月刊下水道 Vol.21 No.16 1998 より

1,秘境も身近な世界に
 昔は全く想像の世界であったヒマラヤの高山、大洋の孤島ガラパゴス島、南極などとても行けない所やどんな秘境までもテレビカメラが入って、お茶の間であたかもそこに行ったようなリアルな感覚で見ることが出来るようになった。ヒマラヤ山脈を超えて渡っていくアネハ鶴や奥深い森のゴリラの生活など、絶対に見られないような生物がすぐ近くに存在しているような感じになっている。
2,自然と人里の境界
 昔は自然と人里とが割と明確に区分されていたような気がするが、最近はその境界がよく分からなくなっている。一つが道路などの整備によって何処にでもすぐに行けるようになったことである。人家のない所に町を結ぶ道路や林道が整備されている。このような交通機関の発達によって、普段都会の暮らしをしている人が短時間で人里離れた相当山奥の険しい所にでも行けるようになってきている。こうして自然に親しめるようになった多くの人が自然の大切さを認識するようになってきている。
 一方、市街地においてビオトープなど、できるだけ自然に近い状況を作ろうとする動きも盛んである。草が茂りトンボやカエルの住む池など、街の中に自然が入り込んだ形になる。
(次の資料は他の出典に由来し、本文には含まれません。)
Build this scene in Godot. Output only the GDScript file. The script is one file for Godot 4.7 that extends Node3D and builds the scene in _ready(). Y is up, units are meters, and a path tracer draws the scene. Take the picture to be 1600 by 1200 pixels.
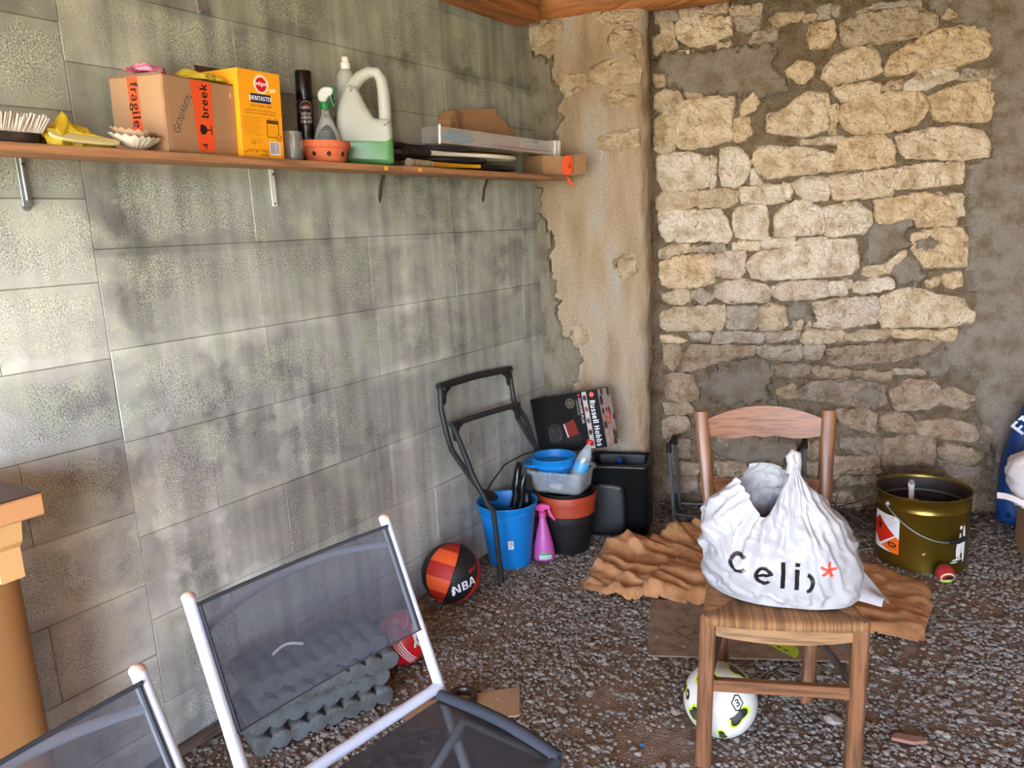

 現在10階の比較的高層の団地に住んでいるが、高層化により比較的緑地を広くとれたため、緑が多く、10mに及ぶ大きな木も多くある。夏になると、緑地の中を通る通路の近くの地面に蝉の這い出た穴がそこここに見られ、蝉が定着していることが分かる。夏に鳴き声がうるさいことはあるが、
一般住宅地の何倍の人口密度でも自然にできるだけ近づく工夫ができる。
3,人の手の入り方
 自然と人工との境界がはっきりしなくなりつつあるなかで、都会と山奥を行き来して自然を題材にしてジャーナリズム活動をしている人々の中に、全く人の手が入らない世界を希求して河川護岸などの公共工事を批判するような意見が多い。しかし、人が気軽に自動車で立ち入り出来る世界はすでに本来の自然の世界からは離れてきているのである
 道路は河川のそばを走らざるを得ず、所々に河川にかかる橋が必要である。我が国の河川は急勾配で流れの安定しない暴れ川が多く、本来、人の立ち入りが難しかったのが河道の安定工などによって道路もすぐに壊れることが少なくなり、安心して山奥まで行けるようになった。最近、カヌーで自然に親しむ人が増えているが、
道路が整備されて自動車が川のすぐ側まで入ることができるから重いカヌーを運んで水に浮かべることができるのである。
 琵琶湖の東岸も昔は広大な葦の原が広がっていて、なかなか人は近づけなかった。琵琶湖総合開発による湖の周りの湖岸堤道路で、今は湖を身近に見ながら走ることが出来る。
 このようにある程度人の手が入ったことにより、自然に気軽に接することができるようになっていることをよく理解しておく必要がある。また、
このような環境は必要に応じて手を入れ続けていないと、ひどいことになることを意味する
 自然のままにあるように見えるが、文学作品のいい題材となる平林寺に残る武蔵野の風情ある雑木林も、周辺農家の下刈り作業によって環境が保持されていた。
4,自然世界の動物との行動範囲の混じり合い
 自然との境界と同じような傾向として行動範囲がある。最近山地に近い農地での動物による被害が目立つなど、生活圏が混じり合うようになってきている。自然保護活動により、かもしか、イノシシや猿の生息数が増え、人里まで降りてくるようになった。昔は自然の動物と人とは生活圏が異なって、混じり合うことはあまりなかったと思う。こうなると自然の山林が動物園のようになった感があるいのししや猿は畑を荒らすので大きな問題になっている。
 逆の問題もある。道路の整備によって相当の山奥まで人が立ち入り出来る。これがバードウオッチングのように自然を尊重するものならいいが、山菜取りや渓流釣りなど食料を根こそぎにするようなものであると、
熊など野山にある食べ物を沢山取らなくては行けない動物は参ってしまう食べ物がなくなった熊は、仕方なく人里まで降りてくるようになる。